Whose cars would you flip? Tucker Carlson engages the left

It is fun to watch, but then the echo of the discourse becomes troubling.  The thought process of this self-anointed university intellectual is discomforting.

A University of Chicago campus newspaper editor is angry.  Jake Bittle is deeply bothered by the power of the incoming Trump administration, and specifically the Trump press secretary, Sean Spicer.  Upon analysis, this is understandable.  This is the first transfer of power he has witnessed in adulthood.  He might have missed the one back in 2008.

Editor Jake Bittle is in his early 20s and thus, when Obama first came to “power” and that power transfer occurred, this young man was likely 13 or 14 years old.  Certainly he had a lesser understanding of power transfer due to elections back then.  He may have been completely oblivious to Obama taking power and perhaps doesn’t remember the “elections have consequences” comment.  He is less oblivious now, but not completely out of the woods.

The editor wrote in his column of turning cars over and projectile vomiting in response to a campus visit by Trump’s press secretary.  In the Carlson interview, he walked back that rhetoric but kept to the notion that demonstrations and some illegal activity are a good replacement for level-headed, fact-based, logical discussion.

The editor speaks of how the Tea Party was able to mobilize and get its people elected.  Unmentioned is the peaceful nature of it all.  Car-flipping and projectile vomiting were not a part of the Tea Party successes.

Mr.
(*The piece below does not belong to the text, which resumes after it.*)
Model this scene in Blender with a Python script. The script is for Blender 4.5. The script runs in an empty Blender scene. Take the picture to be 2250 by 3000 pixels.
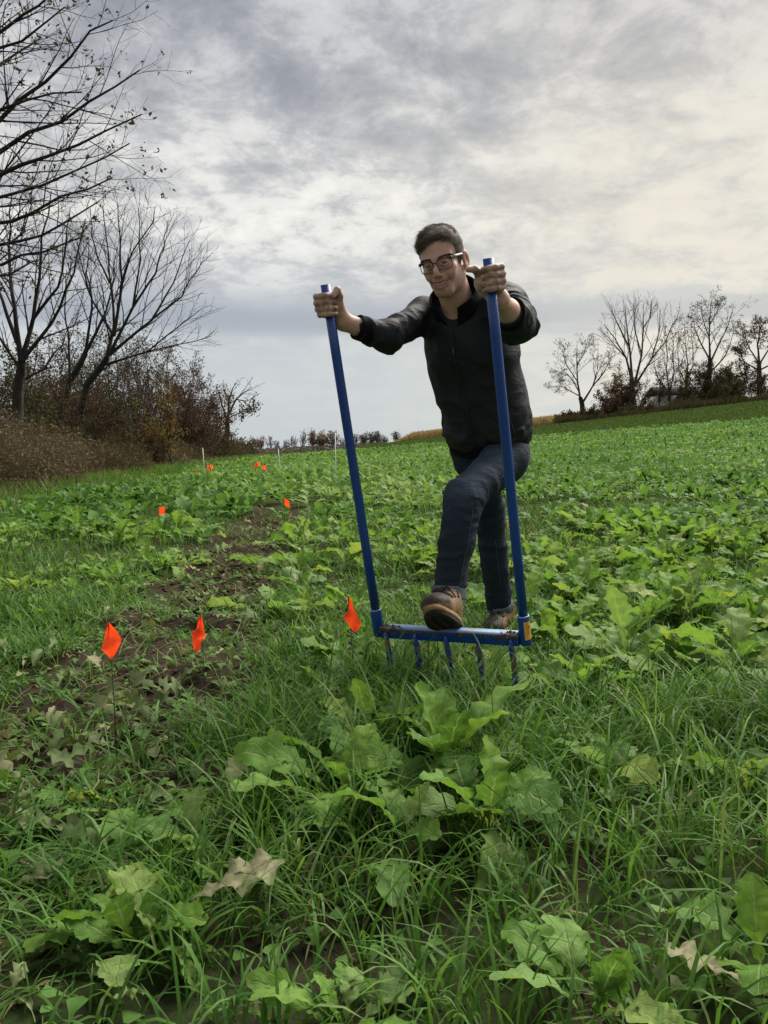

Bittle promotes the dispensing “notions of civility” and that “deliberation, analysis,” and that “hearing both sides” are “no longer viable.”  This is where it wasn’t funny anymore.  Tucker asked the simple question: “whose cars would you flip?”  No answer.

I think I have the answer for this young man.  A time-out.  Yes, campus newspaper editor, elections do have consequences, and those involve power.  When you don’t get your way in adulthood, you don’t pick up the toy and throw it against the Montessori classroom wall.  That doesn’t work here.  Intelligent discussion, reasoning, and logical conclusions do, as Tucker said, “carry the day.”  Is there still a debate club at the University of Chicago?